- [What you will do]: Copy every record below, exactly as written.
── Data provided ──
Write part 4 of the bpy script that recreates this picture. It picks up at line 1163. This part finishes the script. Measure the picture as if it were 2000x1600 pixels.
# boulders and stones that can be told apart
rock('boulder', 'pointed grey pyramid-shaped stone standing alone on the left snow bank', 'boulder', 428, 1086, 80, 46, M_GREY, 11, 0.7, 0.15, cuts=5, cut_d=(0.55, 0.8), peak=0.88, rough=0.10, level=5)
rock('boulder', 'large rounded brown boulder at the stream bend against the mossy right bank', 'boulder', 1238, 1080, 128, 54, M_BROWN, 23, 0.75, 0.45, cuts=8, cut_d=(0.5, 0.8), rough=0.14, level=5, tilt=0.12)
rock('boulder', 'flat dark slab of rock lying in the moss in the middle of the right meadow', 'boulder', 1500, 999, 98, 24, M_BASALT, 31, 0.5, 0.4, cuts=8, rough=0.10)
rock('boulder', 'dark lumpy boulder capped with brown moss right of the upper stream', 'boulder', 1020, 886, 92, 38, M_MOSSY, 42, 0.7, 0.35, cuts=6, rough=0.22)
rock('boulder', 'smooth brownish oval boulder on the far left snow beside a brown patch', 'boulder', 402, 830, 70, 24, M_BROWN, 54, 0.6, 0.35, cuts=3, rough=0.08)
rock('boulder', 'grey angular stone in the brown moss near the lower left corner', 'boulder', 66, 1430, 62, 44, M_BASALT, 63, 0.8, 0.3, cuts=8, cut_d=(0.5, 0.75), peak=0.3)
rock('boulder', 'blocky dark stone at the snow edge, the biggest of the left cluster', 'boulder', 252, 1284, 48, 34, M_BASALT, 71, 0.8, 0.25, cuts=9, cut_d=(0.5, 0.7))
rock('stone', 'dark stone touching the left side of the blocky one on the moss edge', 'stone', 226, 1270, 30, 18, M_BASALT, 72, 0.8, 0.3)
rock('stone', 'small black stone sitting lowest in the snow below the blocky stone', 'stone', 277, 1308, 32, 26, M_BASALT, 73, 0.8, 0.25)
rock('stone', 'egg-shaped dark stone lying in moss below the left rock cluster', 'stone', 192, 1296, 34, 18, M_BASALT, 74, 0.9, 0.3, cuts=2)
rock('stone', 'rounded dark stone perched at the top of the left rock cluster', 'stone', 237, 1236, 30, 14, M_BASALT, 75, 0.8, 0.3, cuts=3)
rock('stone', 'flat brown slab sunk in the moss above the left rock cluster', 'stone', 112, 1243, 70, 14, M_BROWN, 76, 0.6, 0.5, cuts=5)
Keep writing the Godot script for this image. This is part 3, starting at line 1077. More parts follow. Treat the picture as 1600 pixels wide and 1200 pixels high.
───
- [Written answer]:
Write part 4 of the bpy script that recreates this picture. It picks up at line 1163. This part finishes the script. Measure the picture as if it were 2000x1600 pixels.
# boulders and stones that can be told apart
rock('boulder', 'pointed grey pyramid-shaped stone standing alone on the left snow bank', 'boulder', 428, 1086, 80, 46, M_GREY, 11, 0.7, 0.15, cuts=5, cut_d=(0.55, 0.8), peak=0.88, rough=0.10, level=5)
rock('boulder', 'large rounded brown boulder at the stream bend against the mossy right bank', 'boulder', 1238, 1080, 128, 54, M_BROWN, 23, 0.75, 0.45, cuts=8, cut_d=(0.5, 0.8), rough=0.14, level=5, tilt=0.12)
rock('boulder', 'flat dark slab of rock lying in the moss in the middle of the right meadow', 'boulder', 1500, 999, 98, 24, M_BASALT, 31, 0.5, 0.4, cuts=8, rough=0.10)
rock('boulder', 'dark lumpy boulder capped with brown moss right of the upper stream', 'boulder', 1020, 886, 92, 38, M_MOSSY, 42, 0.7, 0.35, cuts=6, rough=0.22)
rock('boulder', 'smooth brownish oval boulder on the far left snow beside a brown patch', 'boulder', 402, 830, 70, 24, M_BROWN, 54, 0.6, 0.35, cuts=3, rough=0.08)
rock('boulder', 'grey angular stone in the brown moss near the lower left corner', 'boulder', 66, 1430, 62, 44, M_BASALT, 63, 0.8, 0.3, cuts=8, cut_d=(0.5, 0.75), peak=0.3)
rock('boulder', 'blocky dark stone at the snow edge, the biggest of the left cluster', 'boulder', 252, 1284, 48, 34, M_BASALT, 71, 0.8, 0.25, cuts=9, cut_d=(0.5, 0.7))
rock('stone', 'dark stone touching the left side of the blocky one on the moss edge', 'stone', 226, 1270, 30, 18, M_BASALT, 72, 0.8, 0.3)
rock('stone', 'small black stone sitting lowest in the snow below the blocky stone', 'stone', 277, 1308, 32, 26, M_BASALT, 73, 0.8, 0.25)
rock('stone', 'egg-shaped dark stone lying in moss below the left rock cluster', 'stone', 192, 1296, 34, 18, M_BASALT, 74, 0.9, 0.3, cuts=2)
rock('stone', 'rounded dark stone perched at the top of the left rock cluster', 'stone', 237, 1236, 30, 14, M_BASALT, 75, 0.8, 0.3, cuts=3)
rock('stone', 'flat brown slab sunk in the moss above the left rock cluster', 'stone', 112, 1243, 70, 14, M_BROWN, 76, 0.6, 0.5, cuts=5)
Keep writing the Godot script for this image. This is part 3, starting at line 1077. More parts follow. Treat the picture as 1600 pixels wide and 1200 pixels high.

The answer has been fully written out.